Deal With Muslim Expulsion Also Through Geneva Process – NPC

Muslim IDPs in Sri Lanka
Muslim IDPs in Sri Lanka

The 25th year of the mass expulsion of Muslim people resident in the north by the LTTE falls this October.  The eviction of the 90,000 strong northern Muslim population continues to be a humanitarian and political problem of national proportions.  An estimated 80 percent of them continue to live outside their original places of residence. However, the problems faced by this section of the Sri Lankan population and finding a just solution have not been given either the public attention or priority that it deserves.  The government’s decision to co-sponsor the UN Human Rights Council resolution on Promoting Reconciliation, Accountability and Human Rights in Sri Lanka provides an opportunity for the country, and the international human rights community, to come to terms with this problem and find a just solution.

The National Peace Council welcomes, and appreciates, the introspective and self critical statement of the Tamil National Alliance which was chosen by a large majority of Tamil people in the north and east at the recent general elections.  The TNA stated in its response to the UN Human Rights Council investigation report that “We also accept and undertake to carry out our responsibility to lead the Tamil people in reflecting on the past, and use this moment as a moment of introspection into our own community’s failures and the unspeakable crimes committed in our name, so as to create an enabling culture and atmosphere in which we could live with dignity and self-respect, as equal citizens of Sri Lanka.”  The National Peace Council believes that this call needs to be appreciated, emulated, and taken on by the government, other political parties, by opinion formers and leaders of each of the Sri Lankan ethnic and religious communities and the international human rights community also.

Even today, six years after the end of the war the fact that so large a proportion of Muslim people who were displaced in 1990 remain in temporary residences is an indictment on the justice and reconciliation process in the country.  This is in violation of their right to return, which is accorded to them by the international covenants that Sri Lanka has signed.  The failure of the successive governments to vindicate their right to return has led to ad hoc resettlements that have exacerbated inter-community tensions. Recently the issue of resettlement of displaced Muslims took on controversial proportions and was linked to the alleged encroachment of the Wilpattu National Park.

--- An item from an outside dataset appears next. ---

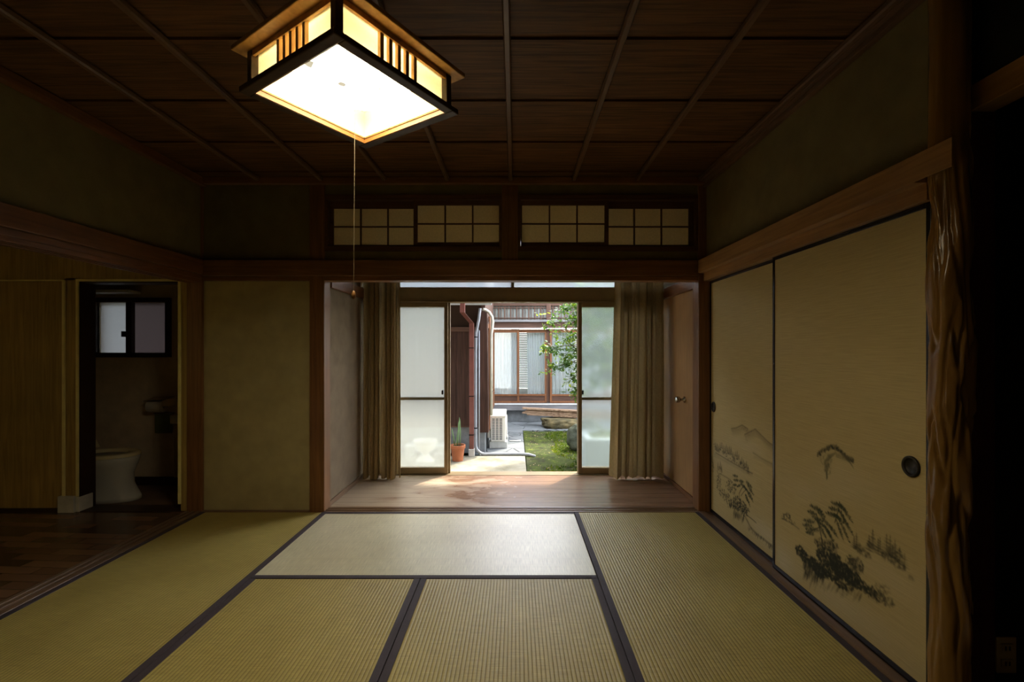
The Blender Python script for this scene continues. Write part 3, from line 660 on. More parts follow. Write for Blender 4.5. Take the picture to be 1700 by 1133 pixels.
def paint_near(c):
    MT = (.12, .115, .06)
    c.smooth_mist(1400, 800, .20, .10, .35); c.smooth_mist(1300, 930, .10, .09, .6); c.smooth_mist(1400, 1000, .30, .07, .35); c.smooth_mist(1480, 960, .20, .07, .3); c.smooth_mist(1340, 820, .16, .06, .25)
    # misty crag
    for k in range(26):
        t = k / 25; u = 1358 + 58 * t; v = 756 - 13 * math.sin(PI * min(1, t * 1.25)) + 10 * max(0, t - .6) * 2.2
        c.cluster(u, v, 2.5, 4, 7, .010, .5); c.conifer(u, v - 1, .022, .4)
    for k in range(9):
        a = k / 8
        c.stroke([(1388 + 10 * a - 22 * a, 752 + 3 * a), (1372 - 8 * a + 4, 764 + 4 * a), (1368 - 4 * a + 6, 780), (1372 + 2 * a, 798 - 4 * a)], .005, .25, col=MT)
    for k in range(7): c.stroke([(1388, 753 + k), (1400 + 2 * k, 756 + 2 * k), (1412 + k, 768 + 2 * k)], .004, .2, col=MT)
    c.cluster(1372, 765, 10, 12, 60, .010, .3, col=MT); c.cluster(1374, 780, 6, 10, 40, .009, .3, col=MT)
    # two pines
    c.stroke([(1366, 903), (1362, 884), (1358, 866), (1355, 852)], .005, .85); c.stroke([(1360, 876), (1350, 880), (1345, 884)], .003, .7); c.stroke([(1360, 868), (1370, 876), (1378, 884)], .003, .7)
    for u, v, a, b, r in ((1355, 845, .030, .013, 0), (1348, 852, .022, .012, .2), (1362, 851, .024, .012, -.4), (1344, 866, .032, .013, .35), (1340, 873, .024, .011, .4), (1357, 862, .026, .012, .1), (1369, 865, .036, .011, -.6), (1361, 869, .024, .010, -.2),
                          (1349, 880, .036, .012, .4), (1345, 886, .022, .010, .3), (1364, 880, .026, .011, -.9), (1374, 883, .034, .010, -.7), (1382, 880, .026, .010, -.7), (1377, 888, .024, .010, -.9)):
        c.pinepad(u, v, a, b, r)
    c.stroke([(1386, 868), (1389, 856), (1393, 847)], .004, .8); c.stroke([(1393, 850), (1400, 856)], .003, .7)
    for u, v, a, b, r in ((1390, 839, .026, .011, 0), (1384, 846, .022, .010, .2), (1380, 855, .024, .011, .2), (1397, 843, .022, .010, -.3), (1404, 851, .032, .010, -.8), (1399, 858, .026, .010, -.9), (1393, 862, .020, .010, -.3), (1406, 872, .030, .010, -.9), (1394, 880, .032, .009, -1.25), (1401, 880, .034, .009, -1.1), (1388, 858, .018, .009, 0)):
        c.pinepad(u, v, a, b, r)
    c.cluster(1305, 858, 7, 7, 60, .008, .75); c.cluster(1312, 866, 9, 4, 40, .007, .45, slope=.5); c.stroke([(1297, 861), (1312, 868), (1328, 880)], .005, .4)
    # bushes under the pines
    for u, v, ru, rv, n, al in ((1362, 902, 10, 8, 130, .5), (1377, 906, 9, 9, 110, .45), (1387, 910, 5, 9, 60, .4), (1372, 925, 16, 14, 400, .85), (1388, 932, 10, 12, 200, .75), (1398, 948, 14, 14, 330, .88), (1380, 950, 16, 14, 360, .85),
                                (1328, 915, 8, 8, 130, .85), (1336, 926, 8, 8, 140, .88), (1350, 936, 9, 10, 200, .9), (1362, 948, 12, 12, 260, .9), (1412, 935, 8, 12, 110, .5), (1424, 940, 9, 14, 140, .5), (1415, 960, 14, 12, 280, .85), (1428, 972, 13, 9, 160, .75), (1444, 982, 12, 9, 120, .65), (1460, 992, 12, 9, 90, .5), (1474, 1000, 10, 8, 60, .35), (1465, 978, 14, 9, 70, .3), (1402, 968, 18, 12, 260, .7)):
        c.cluster(u, v, ru, rv, n, .0095, al, slope=.35)
    for k in range(90):
        t = c.rng.random(); c.pdab(1334 + 34 * t, 930 + 26 * c.rng.random() + 12 * t, .005, .026, .25, .4)
    c.stroke([(1340, 922), (1336, 944), (1340, 958)], .007, .6); c.stroke([(1346, 924), (1356, 940), (1358, 956)], .007, .6)
    for k in range(50):
        t = c.rng.random(); c.pdab(1344 + 90 * t, 962 + 22 * t + 14 * c.rng.random(), .005, .022, .4, .18)
    # far small trees
    for u, v, h, al in ((1418, 900, .05, .5), (1422, 897, .06, .55), (1443, 901, .06, .6), (1449, 895, .075, .65), (1458, 907, .06, .6), (1461, 904, .055, .5), (1472, 902, .07, .45), (1478, 906, .08, .5), (1486, 912, .07, .45), (1494, 922, .06, .4), (1502, 930, .05, .35)): c.conifer(u, v, h, al)
    for u, v, ru, rv, n, al in ((1427, 912, 10, 7, 70, .35), (1436, 920, 10, 6, 50, .3), (1476, 926, 13, 7, 90, .35), (1492, 938, 13, 7, 70, .3), (1486, 918, 14, 9, 90, .3), (1446, 905, 8, 4, 30, .3), (1512, 960, 5, 3, 10, .3)): c.cluster(u, v, ru, rv, n, .010, al, slope=.4)

fusuma(2.45, YB - .003, 1.425, .004, 1.686, 'painted sliding door at the far end, next to the veranda post', paint_far, (1185, 676), (.030, .037))
fusuma(1.53, 2.472, 1.40, .004, 1.686, 'painted sliding door nearer the gnarled post, in the front track', paint_near, (1513, 775), (.036, .037))

# ------------------------------------------------------------------ gnarled alcove post
gp = MB(); n, rows = 72, 300; prev = None
for i in range(rows + 1):
    z = -.05 + (ZC + .05) * i / rows; rg = []
    amp = .85 if z < 1.66 else max(.12, .85 - (z - 1.66) * 3)
    if z < .55: amp *= max(.25, (z / .55))
    cxo = .008 * noise.noise(Vector((0, 3, z * 2.2))); cyo = .008 * noise.noise(Vector((7, 1, z * 2.2)))
    for k in range(n):
        a = 2 * PI * k / n; ca, sa = math.cos(a), math.sin(a)
        tw = a + .55 * noise.noise(Vector((1.3, 0, z * 1.4)))
        p = Vector((math.cos(tw) * 1.2, math.sin(tw) * 1.2, z * 2.6))
        rid = abs(noise.noise(p * 1.25 + Vector((0, 0, 9))))
        p2 = Vector((ca * 2.2, sa * 2.2, z * 7.5))
        r = .0515 + amp * (-.011 * (max(0, .18 - rid) / .18) ** .8 + .019 * noise.noise(Vector((math.cos(tw) * 1.2, math.sin(tw) * 1.2, z * 4.0)))+ .010 * max(0, noise.noise(p2) - .15) * 2)
        rg.append(gp._v((1.394 + cxo + r * ca, 1.46 + cyo + r * sa, z)))
    if prev:
        for k in range(n): gp.bm.faces.new((prev[k], prev[(k + 1) % n], rg[(k + 1) % n], rg[k]))
    prev = rg
tag(gp.build('alcove_post', M['knot'], smooth=True), 'gnarled polished tree trunk post between the painted doors and dark alcove', 'post')

# outlet on the alcove side wall
ox0, ox1, oz0, oz1 = 1.612, 1.679, .101, .222
t = thing('wall_outlet', 'ivory double socket plate low on the dark alcove wall', 'socket', ((ox0 + ox1) / 2, 1.53, oz0))
B(ox0, ox1, 1.523, 1.53, oz0, oz1).build('cover_plate', M['outlet'], t, bevel=.002)
for zc in (.137, .188):
    s = B(ox0 + .014, ox1 - .014, 1.519, 1.524, zc - .013, zc + .013).build('socket_face', M['outlet'], t, bevel=.001)
    B(ox0 + .024, ox0 + .028, 1.518, 1.5195, zc - .008, zc + .006).box(ox1 - .030, ox1 - .026, 1.518, 1.5195, zc - .008, zc + .006).build('slot', M['dark'], s)

# ------------------------------------------------------------------ transom shoji
def shoji(x0, x1, z0, z1, y, label, px, pz):
    t = thing('transom_screen', label, 'paper screen', ((x0 + x1) / 2, y, z0), 'paper transom screens over the veranda opening')
    th = .022
    fr = B(x0, px[0], y, y + th, z0, z1).box(px[-1], x1, y, y + th, z0, z1).box(px[0], px[-1], y, y + th, z0, pz[0]).box(px[0], px[-1], y, y + th, pz[-1], z1)
    fr.build('frame', M['shoji_wood'], t, bevel=.0015)
    lt = MB()
    for k in (1, 2): lt.box(px[0] + (px[-1] - px[0]) * k / 3 - .0055, px[0] + (px[-1] - px[0]) * k / 3 + .0055, y + .004, y + .014, pz[0], pz[-1])
    zm = (pz[0] + pz[-1]) / 2; lt.box(px[0], px[-1], y + .004, y + .0135, zm - .005, zm + .005)
    lt.build('lattice', M['shoji_wood'], t)
    B(px[0], px[-1], y + .0142, y + .0152, pz[0], pz[-1]).build('paper', M['shoji'], t)
k0 = YB / F
Xb = lambda u: (u - 855) * (YB + .03) / F
Zb = lambda v: H - (v - 581) * (YB + .03) / F
shoji(Xb(544), Xb(691), 1.946, 2.284, YB + .045, 'paper transom screen nearest the hanging cord', (Xb(552), Xb(688)), (Zb(406), Zb(345)))
shoji(Xb(687), -.118, 1.946, 2.284, YB + .018, 'paper transom screen on the hallway side of the short middle post', (Xb(693.5), Xb(830.5)), (Zb(403), Zb(341.5)))
shoji(.043, Xb(1010), 1.946, 2.284, YB + .018, 'paper transom screen on the painted door side of the short middle post', (Xb(866.5), Xb(1003.5)), (Zb(403), Zb(341.5)))
shoji(Xb(1005), Xb(1154), 1.946, 2.284, YB + .045, 'paper transom screen farthest from the hanging cord', (Xb(1009), Xb(1145)), (Zb(406), Zb(345)))

# ------------------------------------------------------------------ hanging lamp
LC = Vector((-.491, 1.385, 0)); ROT = math.radians(56.6)
LM = Matrix.Translation((LC.x, LC.y, 0)) @ Matrix.Rotation(ROT, 4, 'Z')
def LB(): m = MB(); m.mx = LM; return m
zb, zt = 1.933, 2.053; hb, hp, hf = .225, .205, .240
t = thing('pendant_lamp', 'square wooden lamp with glowing paper sides hanging from the ceiling', 'lamp', (LC.x, LC.y, zb))
m = LB()
fwid = .030
for sx in (-1, 1): m.box(*sorted((sx * hb, sx * (hb - fwid))), -hb, hb, zb, zb + .017)
for sy in (-1, 1): m.box(-hb + fwid, hb - fwid, *sorted((sy * hb, sy * (hb - fwid))), zb, zb + .017)
m.build('bottom_frame', M['lampdark'], t, bevel=.003)
m = LB(); o_, i_ = hb - fwid, hb - fwid - .0025
for q in (-1, 1): m.box(*sorted((q * o_, q * i_)), -o_, o_, zb + .002, zb + .017).box(-i_, i_, *sorted((q * o_, q * i_)), zb + .002, zb + .017)
m.build('frame_lip', M['lip'], t)['label'] = 'orange wooden inner lip of the lamp frame'
m = LB(); m.box(-hf, hf, -hf, hf, zt, zt + .014).box(-hf + .02, hf - .02, -hf + .02, hf - .02, zt + .014, zt + .03)
m.build('top_board', M['lampwood'], t, bevel=.003)
m = LB(); g = .02
for s in (-1, 1):
    m.box(-hp, hp, *sorted((s * hp, s * (hp - .008))), zt - .016, zt); m.box(*sorted((s * hp, s * (hp - .008))), -hp, hp, zt - .016, zt)
    m.box(-hp, hp, *sorted((s * (hp - .004), s * (hp - .016))), zb + .017, zb + .026); m.box(*sorted((s * (hp - .004), s * (hp - .016))), -hp, hp, zb + .017, zb + .026)
m.build('side_rails', M['lampwood'], t, bevel=.001)
for sx in (-1, 1):
    for sy in (-1, 1):
        m = LB(); m.box(*sorted((sx * (hp + .004), sx * (hp - .018))), *sorted((sy * (hp + .004), sy * (hp - .018))), zb + .017, zt)
        m.build('corner_post', M['lampdark'], t, bevel=.002)
for side in range(4):
    R = Matrix.Rotation(side * PI / 2, 4, 'Z')
    for k in range(5):
        x = (k - 2) * .0305
        m = MB(); m.mx = LM @ R; m.box(x - .006, x + .006, -hp + .004, -hp + .016, zb + .017, zt - .001); m.build('slat', M['lampwood'], t, bevel=.001)
    m = MB(); m.mx = LM @ R; m.box(-hp + .018, hp - .018, -hp + .017, -hp + .0185, zb + .02, zt - .002); m.build('paper_panel', M['lamppaper'], t)
m = LB(); m.box(-hp + .022, hp - .022, -hp + .022, hp - .022, zt - .012, zt - .004); pl = m.build('reflector', M['white'], t)
for x, y, r_ in ((-.085, .090, .018), (.031, .100, .012), (.108, .026, .012)):
    m = LB(); m.disc((x, y, zt - .0125), (r_, 0, 0), (0, r_, 0), 20); m.build('reflector_hole', M['dark'], pl)
m = LB(); m.torus((0.0, 0, zt - .05), .105, .0130); m.build('ring_tube', M['tube'], t, smooth=True)
m = LB(); m.torus((0.0, 0, zt - .042), .158, .0130); m.build('ring_tube', M['tube'], t, smooth=True)
for a in range(4):
    m = LB(); ca, sa = .105 * math.cos(a * PI / 2 + .2), .105 * math.sin(a * PI / 2 + .2)
    m.box(ca - .006, ca + .006, sa - .006, sa + .006, zt - .05, zt - .012); m.build('tube_holder', M['white'], t)
MB().tube([(LC.x, LC.y, zt + .03), (LC.x, LC.y, ZC - .03)], .006).build('hanging_cord', M['dark'], t)
MB().lathe([(0, 0), (.05, 0), (.055, -.015), (.03, -.035), (0, -.036)], (LC.x, LC.y, ZC), 28).build('ceiling_rose', M['dark'], t, smooth=True)
ld = bpy.data.lights.new('lamp_glow', 'AREA'); ld.shape = 'DISK'; ld.size = .26; ld.energy = 3.6; ld.color = (1.0, .84, .56)
lo_ = bpy.data.objects.new('lamp_glow', ld); COL.objects.link(lo_); lo_.location = (0, 0, zt - .07 - zb); lo_.parent = t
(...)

The government’s decision to establish a Truth and Reconciliation Commission (TRC), a judicial mechanism for accountability with international participation and an office of reparations provides the basis for a just solution that will be in accordance with international standards.  This includes the expulsion of the Muslims and their continued inability in practice to exercise their right of return.  The National Peace Council calls on the government to ensure that the mandate of the TRC extends beyond the period 2002-09 which was the limited time frame of the investigation report of the UN Human Rights Council.  It needs to go back in time to cover the events of the expulsion of the Muslims of the north in 1990 and also beyond to cover other serious human rights violations that occurred in the course of the war so that injustices that occurred to all communities are taken into account and remedies found.